My first home was built in about 1850, and consisted essentially of a rectangular box of semi-random stone walls divided internally by woodwork. Investigating my difficulty in trying to lay square-cut hardboard on the worn-out bathroom floorboards, I found the room was out-of-square by as much as 6 inches in only 6 feet length of wall: an error of 1-in-12, or nearly 5º!
Your house settled and shifted. Things are rarely still plumb, level, and square in an old house like that and it has little to do with the quality of craftsmanship.
Most people know how to use a level. what most people don't know is how to take care of and calibrate their levels or which type and size is best for the task.
Thank you Evil Pink Bunny. I wondered about settlement given the nature of the hillside on which the village sits, but there was no sign of it in the walls. I think houses like that were built with little regard for accuracy, because that was simply not needed at the time. They were careful to make the walls plumb and the floors level, but squareness of partitions was not so important.

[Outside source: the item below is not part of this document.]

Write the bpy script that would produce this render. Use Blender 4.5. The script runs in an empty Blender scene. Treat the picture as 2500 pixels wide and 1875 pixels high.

I once felt something odd about the stairs in a restaurant in my town's sea-front, late-18C terrace. Weymouth (the English one) is built on a bay-bar of clay, so one might expect some sinking but all it seems pretty solid and I've not heard of any subsidence problems in its buildings. Even so, those stairs didn't feel right, and I realised they had subsided slightly to one side. The angle was very low but enough to be noticeable in walking up and down them.
Calibrating spirit-levels. Yes, It's caught me out! I was puzzled why despite every care to lay the bricks level to a string or even a straight-edge screwed to posts, the mortar joints in the garden wall I was raising were tapering steadily down from correct thickness until I was almost having to just brush it on at the other end. Then it occurred to me to test the level. Sure enough, it was out by about 1/8" over its 3-foot length.
I'd long wondered how builders coped before the spirit-level was invented, then by chance saw a Mediaeval wood-cut of masons at work. It showed them testing for level by using a large square with a plumb-line on one edge.